I think the alternative view is that they’re sermonizing and hamfisting representation as a mostly successful way to sell a shitty product that if it weren’t diverse wouldn’t have a leg to stand on. I can’t remember the last movie I saw that had me thinking about it more than ten seconds after the credits roll. That’s not diversity, that’s shitty writing. Most modern movies are playing the same CGI action tropes and the same jokes and the the same franchises over and over. The world of Hollywood writers have been drinking their own kool aid for half a century with no new ideas allowed.

I think that what you’re describing is fetishized anti racism. I’m not even sure how much the writers and producers care about anything they produce. It’s just used to avoid criticism as criticism of something with a diverse cast is racist.

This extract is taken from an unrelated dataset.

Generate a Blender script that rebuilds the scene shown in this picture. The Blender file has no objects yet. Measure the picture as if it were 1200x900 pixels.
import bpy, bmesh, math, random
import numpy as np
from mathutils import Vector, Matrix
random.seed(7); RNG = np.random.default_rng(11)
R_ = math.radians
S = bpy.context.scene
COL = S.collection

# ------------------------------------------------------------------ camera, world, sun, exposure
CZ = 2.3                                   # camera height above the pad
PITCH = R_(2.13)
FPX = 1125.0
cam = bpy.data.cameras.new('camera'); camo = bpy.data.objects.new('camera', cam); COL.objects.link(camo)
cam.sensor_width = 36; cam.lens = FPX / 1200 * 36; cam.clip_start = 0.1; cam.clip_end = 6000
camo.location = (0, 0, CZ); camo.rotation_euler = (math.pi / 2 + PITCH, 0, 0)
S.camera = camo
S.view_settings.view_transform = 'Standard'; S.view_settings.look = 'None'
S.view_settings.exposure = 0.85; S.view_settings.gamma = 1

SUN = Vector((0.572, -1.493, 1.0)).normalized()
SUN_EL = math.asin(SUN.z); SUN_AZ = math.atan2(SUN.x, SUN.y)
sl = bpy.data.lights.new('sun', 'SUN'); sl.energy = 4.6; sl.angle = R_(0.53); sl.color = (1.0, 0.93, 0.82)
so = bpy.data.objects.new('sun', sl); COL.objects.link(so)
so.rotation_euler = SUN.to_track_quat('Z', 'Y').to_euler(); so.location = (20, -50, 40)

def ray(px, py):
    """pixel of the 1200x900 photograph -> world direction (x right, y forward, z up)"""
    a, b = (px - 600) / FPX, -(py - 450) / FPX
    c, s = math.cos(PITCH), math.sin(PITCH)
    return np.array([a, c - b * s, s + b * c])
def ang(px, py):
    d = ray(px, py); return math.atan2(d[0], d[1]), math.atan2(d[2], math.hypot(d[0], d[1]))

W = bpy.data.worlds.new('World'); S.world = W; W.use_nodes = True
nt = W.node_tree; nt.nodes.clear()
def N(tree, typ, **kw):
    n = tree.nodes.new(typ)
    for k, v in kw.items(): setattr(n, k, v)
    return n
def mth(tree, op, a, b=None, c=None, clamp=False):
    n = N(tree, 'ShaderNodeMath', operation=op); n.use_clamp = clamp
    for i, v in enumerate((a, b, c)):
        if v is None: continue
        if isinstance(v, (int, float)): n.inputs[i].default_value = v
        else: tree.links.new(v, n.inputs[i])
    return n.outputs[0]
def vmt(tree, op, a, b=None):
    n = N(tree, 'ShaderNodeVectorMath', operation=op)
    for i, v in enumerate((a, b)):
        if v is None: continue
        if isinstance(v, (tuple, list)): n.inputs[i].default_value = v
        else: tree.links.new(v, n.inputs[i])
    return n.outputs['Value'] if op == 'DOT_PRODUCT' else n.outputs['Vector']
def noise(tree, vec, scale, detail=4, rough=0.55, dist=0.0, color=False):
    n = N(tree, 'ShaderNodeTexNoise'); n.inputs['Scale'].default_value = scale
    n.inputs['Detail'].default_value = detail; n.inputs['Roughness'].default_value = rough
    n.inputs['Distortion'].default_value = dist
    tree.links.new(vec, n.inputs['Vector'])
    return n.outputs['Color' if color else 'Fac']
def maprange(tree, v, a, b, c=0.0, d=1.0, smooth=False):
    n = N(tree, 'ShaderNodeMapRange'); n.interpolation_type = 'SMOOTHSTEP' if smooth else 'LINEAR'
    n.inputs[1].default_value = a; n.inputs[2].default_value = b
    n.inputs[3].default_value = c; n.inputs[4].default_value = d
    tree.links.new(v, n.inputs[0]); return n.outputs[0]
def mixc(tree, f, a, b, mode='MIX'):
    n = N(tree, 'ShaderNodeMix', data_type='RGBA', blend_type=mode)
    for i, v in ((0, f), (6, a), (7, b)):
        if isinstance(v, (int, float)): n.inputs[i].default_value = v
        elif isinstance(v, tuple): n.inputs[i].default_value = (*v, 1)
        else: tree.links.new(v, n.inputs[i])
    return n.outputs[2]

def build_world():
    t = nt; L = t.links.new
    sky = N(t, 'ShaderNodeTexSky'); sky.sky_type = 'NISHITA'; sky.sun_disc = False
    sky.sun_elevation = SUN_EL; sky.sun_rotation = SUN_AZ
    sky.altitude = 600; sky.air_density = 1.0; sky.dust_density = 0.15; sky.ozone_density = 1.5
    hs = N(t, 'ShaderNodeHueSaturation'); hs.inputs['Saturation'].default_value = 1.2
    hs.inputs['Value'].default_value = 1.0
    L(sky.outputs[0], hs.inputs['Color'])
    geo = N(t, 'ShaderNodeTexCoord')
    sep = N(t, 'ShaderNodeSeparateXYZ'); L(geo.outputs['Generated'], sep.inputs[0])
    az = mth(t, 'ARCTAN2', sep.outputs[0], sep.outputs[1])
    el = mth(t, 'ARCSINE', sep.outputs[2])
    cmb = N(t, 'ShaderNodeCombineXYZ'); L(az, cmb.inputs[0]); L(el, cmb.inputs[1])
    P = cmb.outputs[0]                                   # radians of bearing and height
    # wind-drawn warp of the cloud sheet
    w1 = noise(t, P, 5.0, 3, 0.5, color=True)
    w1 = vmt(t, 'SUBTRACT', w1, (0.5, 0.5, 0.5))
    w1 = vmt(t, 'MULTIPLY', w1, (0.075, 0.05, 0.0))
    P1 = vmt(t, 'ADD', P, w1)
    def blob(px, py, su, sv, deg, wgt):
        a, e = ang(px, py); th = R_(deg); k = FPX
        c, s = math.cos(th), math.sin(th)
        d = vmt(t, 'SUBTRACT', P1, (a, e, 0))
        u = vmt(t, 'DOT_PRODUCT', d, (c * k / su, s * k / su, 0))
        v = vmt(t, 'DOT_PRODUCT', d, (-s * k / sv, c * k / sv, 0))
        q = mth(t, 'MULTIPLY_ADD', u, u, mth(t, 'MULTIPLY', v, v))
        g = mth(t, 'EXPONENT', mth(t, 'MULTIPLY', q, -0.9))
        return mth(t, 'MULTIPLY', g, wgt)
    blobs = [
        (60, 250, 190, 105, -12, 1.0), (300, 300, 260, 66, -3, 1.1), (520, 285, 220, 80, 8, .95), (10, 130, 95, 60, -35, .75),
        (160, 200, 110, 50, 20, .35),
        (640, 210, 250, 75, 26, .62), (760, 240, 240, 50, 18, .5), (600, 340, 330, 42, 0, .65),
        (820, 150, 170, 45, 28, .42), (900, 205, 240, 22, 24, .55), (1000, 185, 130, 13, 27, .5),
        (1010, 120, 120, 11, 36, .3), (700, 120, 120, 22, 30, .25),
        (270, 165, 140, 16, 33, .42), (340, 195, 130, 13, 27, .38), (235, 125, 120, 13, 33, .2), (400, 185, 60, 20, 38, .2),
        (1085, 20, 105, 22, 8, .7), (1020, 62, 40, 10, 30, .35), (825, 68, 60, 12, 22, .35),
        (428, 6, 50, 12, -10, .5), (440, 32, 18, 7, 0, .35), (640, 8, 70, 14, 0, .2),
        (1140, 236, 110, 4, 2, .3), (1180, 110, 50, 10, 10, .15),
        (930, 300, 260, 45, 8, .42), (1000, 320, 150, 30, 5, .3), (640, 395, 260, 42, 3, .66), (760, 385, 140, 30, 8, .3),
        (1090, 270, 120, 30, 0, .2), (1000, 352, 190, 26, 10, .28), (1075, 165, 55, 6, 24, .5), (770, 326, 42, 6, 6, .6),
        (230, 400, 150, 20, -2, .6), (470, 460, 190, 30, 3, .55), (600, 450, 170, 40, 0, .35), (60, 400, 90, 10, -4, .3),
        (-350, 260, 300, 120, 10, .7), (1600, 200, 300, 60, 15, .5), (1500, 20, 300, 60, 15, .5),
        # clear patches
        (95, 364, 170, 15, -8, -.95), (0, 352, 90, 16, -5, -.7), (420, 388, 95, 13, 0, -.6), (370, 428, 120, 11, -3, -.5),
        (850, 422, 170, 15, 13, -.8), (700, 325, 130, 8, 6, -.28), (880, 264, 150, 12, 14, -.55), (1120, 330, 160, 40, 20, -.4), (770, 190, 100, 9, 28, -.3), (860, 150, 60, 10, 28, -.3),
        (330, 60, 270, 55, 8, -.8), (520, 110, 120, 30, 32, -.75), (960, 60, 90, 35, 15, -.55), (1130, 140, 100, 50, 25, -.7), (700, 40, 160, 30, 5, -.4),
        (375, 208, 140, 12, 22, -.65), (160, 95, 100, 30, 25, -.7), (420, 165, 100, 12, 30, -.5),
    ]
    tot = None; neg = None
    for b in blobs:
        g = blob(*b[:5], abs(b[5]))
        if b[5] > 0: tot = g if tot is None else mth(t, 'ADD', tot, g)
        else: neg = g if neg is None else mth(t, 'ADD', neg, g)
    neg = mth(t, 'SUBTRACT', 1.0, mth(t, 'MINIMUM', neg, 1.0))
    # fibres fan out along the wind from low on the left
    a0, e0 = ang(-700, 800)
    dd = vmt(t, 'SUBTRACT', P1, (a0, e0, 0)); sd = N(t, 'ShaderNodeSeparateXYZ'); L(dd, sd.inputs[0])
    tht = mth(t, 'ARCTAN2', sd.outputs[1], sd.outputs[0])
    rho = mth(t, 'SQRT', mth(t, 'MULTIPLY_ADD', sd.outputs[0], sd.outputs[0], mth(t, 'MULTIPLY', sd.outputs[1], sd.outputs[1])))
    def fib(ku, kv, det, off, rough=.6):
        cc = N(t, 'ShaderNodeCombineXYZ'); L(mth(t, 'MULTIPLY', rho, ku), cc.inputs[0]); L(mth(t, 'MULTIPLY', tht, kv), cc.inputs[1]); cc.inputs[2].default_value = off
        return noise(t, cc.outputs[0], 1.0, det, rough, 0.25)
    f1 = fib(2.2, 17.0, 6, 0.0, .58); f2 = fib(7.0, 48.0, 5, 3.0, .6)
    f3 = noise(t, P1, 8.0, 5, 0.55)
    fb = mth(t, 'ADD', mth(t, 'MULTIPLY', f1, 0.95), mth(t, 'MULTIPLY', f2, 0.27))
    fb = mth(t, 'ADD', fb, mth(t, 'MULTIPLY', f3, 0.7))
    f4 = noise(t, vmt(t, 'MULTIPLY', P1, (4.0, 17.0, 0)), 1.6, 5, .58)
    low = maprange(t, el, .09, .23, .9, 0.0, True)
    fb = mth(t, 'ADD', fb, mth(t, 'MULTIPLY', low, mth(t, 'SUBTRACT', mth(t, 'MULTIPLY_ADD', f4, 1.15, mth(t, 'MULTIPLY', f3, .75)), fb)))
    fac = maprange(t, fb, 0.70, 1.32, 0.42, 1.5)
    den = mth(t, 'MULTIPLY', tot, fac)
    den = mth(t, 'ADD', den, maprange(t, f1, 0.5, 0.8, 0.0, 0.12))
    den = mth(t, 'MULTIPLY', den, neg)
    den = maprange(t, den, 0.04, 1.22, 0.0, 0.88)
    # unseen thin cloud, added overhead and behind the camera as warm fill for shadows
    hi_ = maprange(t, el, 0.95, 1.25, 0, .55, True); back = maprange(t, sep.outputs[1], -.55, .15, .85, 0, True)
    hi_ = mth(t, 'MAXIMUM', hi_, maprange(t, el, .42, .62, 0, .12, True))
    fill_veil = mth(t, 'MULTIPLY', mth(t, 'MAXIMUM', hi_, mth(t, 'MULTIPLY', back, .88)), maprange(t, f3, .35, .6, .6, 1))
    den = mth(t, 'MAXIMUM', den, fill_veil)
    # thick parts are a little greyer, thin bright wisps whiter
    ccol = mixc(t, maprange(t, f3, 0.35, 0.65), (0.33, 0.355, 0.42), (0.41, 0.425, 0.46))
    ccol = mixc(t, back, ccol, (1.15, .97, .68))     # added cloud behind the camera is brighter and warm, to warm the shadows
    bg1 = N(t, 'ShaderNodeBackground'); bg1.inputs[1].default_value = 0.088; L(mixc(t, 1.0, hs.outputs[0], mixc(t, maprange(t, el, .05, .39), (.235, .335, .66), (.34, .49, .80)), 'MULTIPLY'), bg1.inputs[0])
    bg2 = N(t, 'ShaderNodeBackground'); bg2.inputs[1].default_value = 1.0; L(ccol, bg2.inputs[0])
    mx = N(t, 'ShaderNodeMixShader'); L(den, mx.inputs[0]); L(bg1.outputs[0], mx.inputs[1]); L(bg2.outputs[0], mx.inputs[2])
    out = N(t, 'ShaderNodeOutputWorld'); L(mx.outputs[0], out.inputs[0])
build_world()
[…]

But I’ll point out that even the shows that are produced without special attention to diverse casting are equally shitty, and equally as poorly thought out. Picard isn’t spectacularly diverse, but there are all kinds of plot holes and plot armor and so on that really make the show hard to watch. It’s everywhere and I think it’s a big problem.

Elba as bond I think is an interesting point. Mainly because most of the race swapping doesn't seem to be for any reason other than race swapping.

Remember when Halle Berry was Catwoman? Aside from the movie being garbage I don't remember anyone caring that Catwoman had been race swapped and that was because they chose an A-list (maybe at the time) actor with talent to play the character. Or when Michael Clarke Duncan was Kingpin? How about Sam Jackson as Nick Fury? Will Smith as Jim West? Similar feelings I assume will resonate with an Elba Bond. How about Morgan Freeman as Red in Shawshank Redemption?

It just feels like regardless of acting ability fifteen years ago they'd race swap Bond to Elba, or Doctor Who to someone with the star power of like Chiwetal Ejiofor. But nowadays they'll race swap the doctor to a third lead on a Netflix comedy. I'm sure he's a good actor but it's just an easy trend to spot where the race swapping also ends up making things cheaper production-wise. The Little Mermaid's black, "who's playing her?" someone who's black. The doctor is black, "who's playing the doctor?" someone who's black, and gay, and wasn't born in the UK. I think it's obvious that it feels different now because they really do it different now and it has a lot to do with agenda pushing or the pretense of agenda pushing to get a cheaper actor.

Catwoman is a particularly interesting example of race-swapping, because her actresses were white, white, black, white, black, white, white, and mixed black/white. The first black Catwoman was Eartha Kitt, in the final season of the Adam West Batman TV show, taking over from Julie Newmar (TV) and Lee Meriwether (movie). Catwoman was white again when Michelle Pfeiffer played her in Batman Returns; then back in black when Halle Berry played her in Catwoman; white with Anne Hathaway in The Dark Knight Rises; still white with Camren Bicondova in Gotham; and most recently split the difference* with the mixed black/white Zoe Kravitz in The Batman.

In the live-action versions, Catwoman has firmly established a pattern of inconsistency on the question of her race. Eartha Kitt's portrayal was still part of the original live-action Batman franchise, and was long enough ago that if it was influenced by politics, it wasn't modern politics. (Plus, Kitt could chew the scenery with the best of them, and the Adam West era was extremely camp.) Berry and Kravitz can be fairly described as continuing the legacy of Kitt, rather than an appeal to Modern Audiences (/echo effect); there hasn't been a one-way racial ratchet, as Catwoman has switched back and forth multiple times; and given that Gotham is a major metropolis (no pun intended), any ethnicity is reasonably plausible.

*Technically, for the second time. Halle Berry is usually described as a black actress, but she's the daughter of an interracial black/white couple, like Zoe Kravitz.

Once again I'm reminded that American racial vocabulary is fucking weird. I have seen Catwoman and there is no way I'd assume Berry was black if not told.